As its dispute with Viacom enters its eleventh month, Cable One continues to bleed basic-video customers.

The Phoenix-based operator shed about 25,000 basic subscribers in the period, more than double the rate it did before it decided to drop the youth-oriented networks in April, but in line with losses in the previous quarter.

Graham Holdings-owned Cable One dropped about 15 Viacom channels, including MTV, Nickelodeon and Comedy Central, on April 1 after what it called the cable giant’s exorbitant pricing demands.

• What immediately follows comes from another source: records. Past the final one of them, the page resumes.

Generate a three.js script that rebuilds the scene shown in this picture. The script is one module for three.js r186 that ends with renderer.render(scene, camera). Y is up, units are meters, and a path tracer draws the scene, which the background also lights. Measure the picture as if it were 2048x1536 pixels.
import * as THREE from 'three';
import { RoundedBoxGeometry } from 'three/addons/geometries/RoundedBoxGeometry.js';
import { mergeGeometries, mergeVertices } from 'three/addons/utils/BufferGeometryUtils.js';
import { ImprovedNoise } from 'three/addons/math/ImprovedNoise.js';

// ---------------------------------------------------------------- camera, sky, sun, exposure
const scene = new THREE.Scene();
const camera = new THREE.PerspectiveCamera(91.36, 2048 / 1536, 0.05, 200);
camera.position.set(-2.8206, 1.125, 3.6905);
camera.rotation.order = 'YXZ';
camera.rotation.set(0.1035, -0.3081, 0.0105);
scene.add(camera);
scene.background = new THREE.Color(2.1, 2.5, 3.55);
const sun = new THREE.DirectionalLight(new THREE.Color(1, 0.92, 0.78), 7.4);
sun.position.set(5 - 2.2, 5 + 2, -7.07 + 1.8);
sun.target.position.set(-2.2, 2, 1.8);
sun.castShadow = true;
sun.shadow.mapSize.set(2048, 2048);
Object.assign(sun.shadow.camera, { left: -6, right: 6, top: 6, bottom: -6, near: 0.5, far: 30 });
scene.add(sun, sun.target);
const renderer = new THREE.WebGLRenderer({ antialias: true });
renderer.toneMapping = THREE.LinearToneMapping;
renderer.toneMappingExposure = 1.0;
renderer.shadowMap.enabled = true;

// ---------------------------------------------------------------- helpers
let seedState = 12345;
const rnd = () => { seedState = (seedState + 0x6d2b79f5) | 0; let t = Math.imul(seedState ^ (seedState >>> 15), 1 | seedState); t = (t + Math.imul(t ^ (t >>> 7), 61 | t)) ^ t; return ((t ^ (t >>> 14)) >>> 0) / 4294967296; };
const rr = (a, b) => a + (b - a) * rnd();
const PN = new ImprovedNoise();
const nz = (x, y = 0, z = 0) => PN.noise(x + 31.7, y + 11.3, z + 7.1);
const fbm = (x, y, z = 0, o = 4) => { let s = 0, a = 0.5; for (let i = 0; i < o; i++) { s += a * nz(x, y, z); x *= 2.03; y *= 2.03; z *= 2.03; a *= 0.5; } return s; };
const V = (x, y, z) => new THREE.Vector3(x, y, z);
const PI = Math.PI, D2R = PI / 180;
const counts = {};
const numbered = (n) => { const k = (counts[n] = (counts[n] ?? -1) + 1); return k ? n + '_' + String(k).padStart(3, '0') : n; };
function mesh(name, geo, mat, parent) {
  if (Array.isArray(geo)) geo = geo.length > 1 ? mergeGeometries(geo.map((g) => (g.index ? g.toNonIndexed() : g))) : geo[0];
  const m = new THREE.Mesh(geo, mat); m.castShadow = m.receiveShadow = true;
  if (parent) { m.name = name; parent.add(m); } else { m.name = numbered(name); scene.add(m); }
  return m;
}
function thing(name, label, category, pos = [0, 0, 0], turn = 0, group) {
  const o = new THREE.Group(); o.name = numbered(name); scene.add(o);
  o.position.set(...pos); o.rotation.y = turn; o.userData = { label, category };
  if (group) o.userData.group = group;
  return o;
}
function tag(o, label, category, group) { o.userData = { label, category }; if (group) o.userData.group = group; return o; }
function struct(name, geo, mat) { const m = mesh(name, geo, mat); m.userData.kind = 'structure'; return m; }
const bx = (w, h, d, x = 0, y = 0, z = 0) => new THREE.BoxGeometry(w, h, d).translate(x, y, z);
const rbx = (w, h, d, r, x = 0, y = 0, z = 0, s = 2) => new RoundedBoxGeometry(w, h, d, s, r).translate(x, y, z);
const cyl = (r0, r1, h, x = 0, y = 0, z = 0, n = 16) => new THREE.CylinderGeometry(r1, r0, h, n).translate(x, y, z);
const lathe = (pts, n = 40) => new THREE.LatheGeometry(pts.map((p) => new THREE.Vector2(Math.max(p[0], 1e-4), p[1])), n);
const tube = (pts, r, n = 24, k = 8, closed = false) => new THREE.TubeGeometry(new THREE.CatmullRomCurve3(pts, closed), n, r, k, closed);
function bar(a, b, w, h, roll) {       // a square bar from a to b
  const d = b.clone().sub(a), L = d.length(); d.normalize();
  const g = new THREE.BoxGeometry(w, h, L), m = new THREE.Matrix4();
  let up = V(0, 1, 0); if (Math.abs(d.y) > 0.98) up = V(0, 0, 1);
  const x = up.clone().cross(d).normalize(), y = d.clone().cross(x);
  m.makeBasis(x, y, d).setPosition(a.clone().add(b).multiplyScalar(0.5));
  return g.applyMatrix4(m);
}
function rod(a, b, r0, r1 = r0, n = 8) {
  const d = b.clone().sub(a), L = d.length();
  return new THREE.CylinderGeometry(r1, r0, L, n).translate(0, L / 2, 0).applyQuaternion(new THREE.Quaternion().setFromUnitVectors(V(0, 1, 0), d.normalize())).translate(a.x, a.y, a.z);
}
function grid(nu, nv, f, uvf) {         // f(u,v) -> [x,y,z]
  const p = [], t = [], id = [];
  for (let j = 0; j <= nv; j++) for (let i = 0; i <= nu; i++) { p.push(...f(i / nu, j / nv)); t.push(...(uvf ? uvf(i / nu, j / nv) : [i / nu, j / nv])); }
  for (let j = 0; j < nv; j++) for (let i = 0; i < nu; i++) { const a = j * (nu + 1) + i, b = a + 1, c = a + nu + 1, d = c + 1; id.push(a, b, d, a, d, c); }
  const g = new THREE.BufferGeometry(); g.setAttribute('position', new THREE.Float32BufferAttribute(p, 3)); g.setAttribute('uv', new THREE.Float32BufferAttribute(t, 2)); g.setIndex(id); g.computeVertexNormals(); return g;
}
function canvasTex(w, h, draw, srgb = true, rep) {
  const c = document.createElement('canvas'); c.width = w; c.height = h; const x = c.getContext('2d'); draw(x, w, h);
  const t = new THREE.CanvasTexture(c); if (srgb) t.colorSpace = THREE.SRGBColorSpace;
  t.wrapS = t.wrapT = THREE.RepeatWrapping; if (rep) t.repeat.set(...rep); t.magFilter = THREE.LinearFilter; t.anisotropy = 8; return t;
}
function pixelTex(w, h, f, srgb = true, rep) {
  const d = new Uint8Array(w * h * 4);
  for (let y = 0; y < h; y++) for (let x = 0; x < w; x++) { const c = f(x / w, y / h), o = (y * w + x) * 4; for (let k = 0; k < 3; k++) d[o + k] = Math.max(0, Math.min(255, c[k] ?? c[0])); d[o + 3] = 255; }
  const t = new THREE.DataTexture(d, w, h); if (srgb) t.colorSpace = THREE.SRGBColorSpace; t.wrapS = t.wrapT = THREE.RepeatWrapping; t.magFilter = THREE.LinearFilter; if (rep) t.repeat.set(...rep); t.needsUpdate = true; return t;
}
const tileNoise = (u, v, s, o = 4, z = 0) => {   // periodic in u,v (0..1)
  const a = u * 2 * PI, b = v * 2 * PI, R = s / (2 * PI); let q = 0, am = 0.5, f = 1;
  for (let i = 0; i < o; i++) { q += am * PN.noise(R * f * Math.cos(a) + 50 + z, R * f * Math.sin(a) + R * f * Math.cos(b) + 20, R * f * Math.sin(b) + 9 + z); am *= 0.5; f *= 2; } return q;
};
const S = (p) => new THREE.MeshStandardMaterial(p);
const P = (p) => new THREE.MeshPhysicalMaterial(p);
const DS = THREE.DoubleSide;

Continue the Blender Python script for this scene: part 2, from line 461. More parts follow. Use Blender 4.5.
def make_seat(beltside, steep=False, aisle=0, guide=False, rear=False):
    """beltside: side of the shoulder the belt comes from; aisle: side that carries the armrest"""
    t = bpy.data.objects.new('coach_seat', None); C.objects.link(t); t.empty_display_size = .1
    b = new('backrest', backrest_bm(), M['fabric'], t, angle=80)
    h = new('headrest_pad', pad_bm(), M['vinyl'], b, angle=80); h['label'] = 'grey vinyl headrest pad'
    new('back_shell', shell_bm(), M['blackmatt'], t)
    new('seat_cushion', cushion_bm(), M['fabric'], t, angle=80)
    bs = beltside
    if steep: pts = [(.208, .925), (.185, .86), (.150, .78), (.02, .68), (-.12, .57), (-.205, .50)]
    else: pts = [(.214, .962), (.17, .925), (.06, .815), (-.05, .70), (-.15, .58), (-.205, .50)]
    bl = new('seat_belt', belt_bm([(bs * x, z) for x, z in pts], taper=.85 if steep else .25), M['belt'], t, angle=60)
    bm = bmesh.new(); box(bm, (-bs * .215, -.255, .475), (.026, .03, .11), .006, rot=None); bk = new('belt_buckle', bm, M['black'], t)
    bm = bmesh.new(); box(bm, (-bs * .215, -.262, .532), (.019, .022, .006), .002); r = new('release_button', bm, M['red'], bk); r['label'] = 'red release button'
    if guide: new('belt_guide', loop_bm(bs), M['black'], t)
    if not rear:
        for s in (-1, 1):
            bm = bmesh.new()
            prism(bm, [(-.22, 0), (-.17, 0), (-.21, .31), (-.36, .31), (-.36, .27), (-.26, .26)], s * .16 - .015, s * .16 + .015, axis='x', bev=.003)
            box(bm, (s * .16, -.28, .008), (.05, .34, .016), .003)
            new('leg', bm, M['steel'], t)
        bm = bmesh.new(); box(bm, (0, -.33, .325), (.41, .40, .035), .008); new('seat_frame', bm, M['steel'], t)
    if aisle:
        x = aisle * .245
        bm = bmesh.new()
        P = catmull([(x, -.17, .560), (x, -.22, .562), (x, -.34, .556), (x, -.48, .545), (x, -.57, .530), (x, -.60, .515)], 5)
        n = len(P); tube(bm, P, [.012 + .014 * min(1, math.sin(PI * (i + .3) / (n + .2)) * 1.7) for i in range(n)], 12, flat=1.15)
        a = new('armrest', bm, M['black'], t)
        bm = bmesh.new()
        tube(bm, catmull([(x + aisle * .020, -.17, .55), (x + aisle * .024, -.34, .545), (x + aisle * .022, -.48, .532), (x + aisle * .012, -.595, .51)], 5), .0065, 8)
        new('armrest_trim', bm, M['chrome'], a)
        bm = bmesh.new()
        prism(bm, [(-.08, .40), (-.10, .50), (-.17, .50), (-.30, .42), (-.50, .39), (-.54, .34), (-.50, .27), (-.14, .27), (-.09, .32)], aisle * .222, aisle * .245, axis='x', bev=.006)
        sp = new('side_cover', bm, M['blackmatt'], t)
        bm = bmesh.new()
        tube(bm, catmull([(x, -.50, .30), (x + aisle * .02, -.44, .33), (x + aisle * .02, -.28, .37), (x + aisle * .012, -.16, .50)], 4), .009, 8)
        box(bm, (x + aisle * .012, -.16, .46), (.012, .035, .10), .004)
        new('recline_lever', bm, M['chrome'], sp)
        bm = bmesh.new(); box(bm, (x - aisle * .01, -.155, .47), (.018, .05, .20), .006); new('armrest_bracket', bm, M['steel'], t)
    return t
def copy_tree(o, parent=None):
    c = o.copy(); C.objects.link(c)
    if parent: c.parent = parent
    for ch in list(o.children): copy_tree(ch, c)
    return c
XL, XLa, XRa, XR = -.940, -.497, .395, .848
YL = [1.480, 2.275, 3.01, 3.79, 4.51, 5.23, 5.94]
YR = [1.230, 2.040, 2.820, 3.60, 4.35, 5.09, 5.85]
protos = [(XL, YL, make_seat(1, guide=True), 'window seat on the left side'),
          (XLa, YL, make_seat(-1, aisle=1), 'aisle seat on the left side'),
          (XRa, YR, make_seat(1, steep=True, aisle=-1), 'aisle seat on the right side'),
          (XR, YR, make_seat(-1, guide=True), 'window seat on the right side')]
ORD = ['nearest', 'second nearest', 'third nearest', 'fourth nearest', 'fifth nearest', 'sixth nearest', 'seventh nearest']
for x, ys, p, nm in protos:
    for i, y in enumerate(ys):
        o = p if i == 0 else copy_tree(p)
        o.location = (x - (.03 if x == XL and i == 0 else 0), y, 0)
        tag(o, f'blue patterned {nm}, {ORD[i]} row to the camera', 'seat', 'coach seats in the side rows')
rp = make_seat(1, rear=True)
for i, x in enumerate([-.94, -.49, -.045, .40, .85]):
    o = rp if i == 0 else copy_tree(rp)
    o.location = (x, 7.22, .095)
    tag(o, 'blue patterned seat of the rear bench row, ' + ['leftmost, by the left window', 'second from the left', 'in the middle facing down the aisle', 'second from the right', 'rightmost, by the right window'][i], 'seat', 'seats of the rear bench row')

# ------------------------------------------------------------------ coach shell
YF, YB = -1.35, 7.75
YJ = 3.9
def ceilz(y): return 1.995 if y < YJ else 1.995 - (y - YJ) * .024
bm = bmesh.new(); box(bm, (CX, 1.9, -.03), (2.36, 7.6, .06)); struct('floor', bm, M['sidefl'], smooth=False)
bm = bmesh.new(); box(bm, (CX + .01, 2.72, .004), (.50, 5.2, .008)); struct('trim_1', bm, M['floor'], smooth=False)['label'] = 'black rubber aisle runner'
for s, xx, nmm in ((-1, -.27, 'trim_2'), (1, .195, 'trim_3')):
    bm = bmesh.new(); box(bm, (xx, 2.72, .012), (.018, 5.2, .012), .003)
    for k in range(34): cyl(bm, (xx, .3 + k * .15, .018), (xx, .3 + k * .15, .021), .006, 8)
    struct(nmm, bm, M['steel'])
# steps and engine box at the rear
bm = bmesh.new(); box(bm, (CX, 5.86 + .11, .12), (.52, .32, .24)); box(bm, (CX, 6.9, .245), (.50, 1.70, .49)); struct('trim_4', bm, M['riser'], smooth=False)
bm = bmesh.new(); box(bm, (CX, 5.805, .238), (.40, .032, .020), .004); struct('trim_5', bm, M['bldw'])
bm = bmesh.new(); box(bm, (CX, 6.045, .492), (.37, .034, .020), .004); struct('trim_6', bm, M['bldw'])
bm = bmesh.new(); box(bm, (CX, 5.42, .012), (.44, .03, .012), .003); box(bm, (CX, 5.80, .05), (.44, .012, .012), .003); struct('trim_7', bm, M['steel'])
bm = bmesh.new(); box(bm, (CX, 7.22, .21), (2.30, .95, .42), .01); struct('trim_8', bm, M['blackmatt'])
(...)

While some expected a massive exodus by Cable One subscribers who want their MTV, the losses, while larger than those before the dispute, haven’t necessarily been crushing.

Cable One, which lost about 22,000 basic-video customers in the third quarter, has been insulated somewhat by its older-skewing markets, not the demographic targeted by Viacom’s youth-oriented networks.

Viacom officials declined comment.

Still, Cable One has lost about 15% of its video subscriber base in the past 12 months — video customers are down by about 87,677 since Q4 2013. And the fourth quarter losses represent about a 5% loss of customers, about five times the rate of larger cable operators.

That could be bad news for Cable One, which is planning on spinning off as a separate publicly traded company from parent Graham Holdings later this year. Graham, in a statement discussing its earnings, said, “Video sales now have less value and emphasis” and added that Cable One is instead focusing on “higher lifetime-value customers who are less attracted by discounting, require less support and churn less.”